I was trying to write a nested loop and print a 10x10 grid of dots. And the assembler throws error when I am trying to use PUSH and POP commands in _print subroutine. Is this the right way to do it or am I doing something wrong. Please Help
.equ WIDTH, 10
.equ HEIGHT, 10
.data
DOT: .ascii "."
BLOCK: .ascii "$"
NEW_LINE: .ascii "\n"
.text
.global _start
_start:
_renderFrame:
mov x0, HEIGHT
mov x1, WIDTH
bl _height
_height:
cmp x0, 0
beq _exit
sub x0, x0, 1
bl _width
ldr x3, =NEW_LINE
bl _print
bl _height
_width:
cmp x1, 0
beq _height
sub x1, x1, 1
ldr x3, =DOT
bl _print
bl _width
_print:
push {x0, x1, x2}
mov x8, 0x40
mov x0, 1
mov x1, x3
mov x2, 1
svc 0
pop {x0, x1, x2}
ret
_exit:
mov x8, 0x5d
mov x0, 0
svc 0
The error is as below
main.asm: Assembler messages:
main.asm:35: Error: unknown mnemonic `push' -- `push {x0,x1,x2}'
main.asm:41: Error: unknown mnemonic `pop' -- `pop {x0,x1,x2}'
Note: Before I tried to run assembly in macOS but it seems there is not much support articles online regarding macOS. So I am running this code in a Ubuntu Docker container with inbuilt assembler and linker. And the print and exit system calls are working fine.
There are no push
or pop
instructions in ARM64 assembly. Perhaps you have mixed it up with ARM32, which does have them.
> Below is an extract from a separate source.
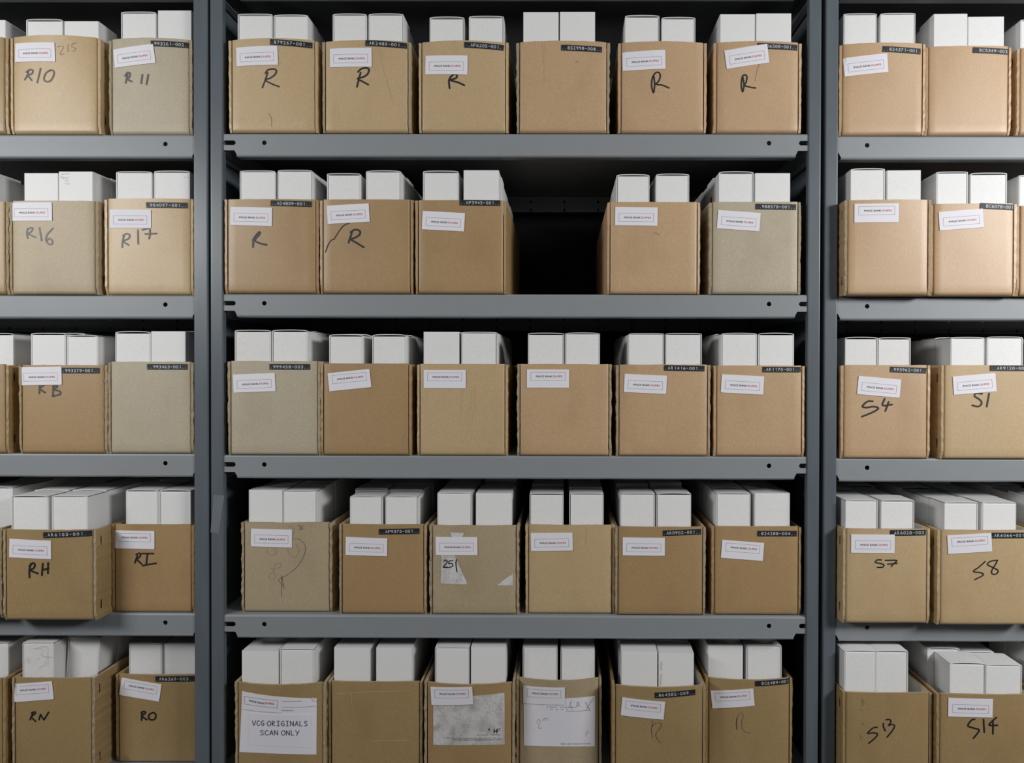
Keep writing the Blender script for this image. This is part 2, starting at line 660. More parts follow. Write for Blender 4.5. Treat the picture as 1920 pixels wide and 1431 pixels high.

To push and pop to the stack on ARM64, you can use the normal load and store instructions with a pre-decrement / post-increment addressing mode on the sp
register. Note that you must always adjust sp
by multiples of 16 bytes, so it is convenient to push and pop two 64-bit registers at a time, using the ldp
load-pair and stp
store-pair instructions.
Example:
stp x0, x1, [sp, #-16]! // push x0 and x1
ldp x0, x1, [sp], #16 // pop them again
If you want to push/pop more than two registers, you can either repeat this, or use the first/last store/load to adjust the stack pointer by the full amount needed for all the registers and then use non-pre/post-incrementing stores and loads for the others.
Example:
stp x0, x1, [sp, #-32]!
str x2, [sp, 16] // store x2 above x0 and x1
ldr x2, [sp, 16]
ldp x0, x1, [sp], #32
Unrelated, but the use of bl
in your code seems confused. bl
is meant for function calls; it saves a return address into the link register x30
and then branches to the target address, which should be the first instruction of a function or subroutine. The called function should then finish with ret
to branch back to the address stored in x30
, at which point execution continues with the instruction following the bl
. So it's unclear why you're using it for jumps to _width
and _height
which are not subroutines and don't return. If you want an unconditional branch, use b
instead of bl
.
But in your code as follows:
_height:
cmp x0, 0
beq _exit
sub x0, x0, 1
bl _width
ldr x3, =NEW_LINE // this and following lines are unreachable
bl _print
bl _height
Since _width
has no ret
instruction, it will not return (indeed it overwrites x30
by executing a bl
of its own) and thus the code following bl _width
cannot ever be executed. So I think you need to put some more thought into your program's control flow.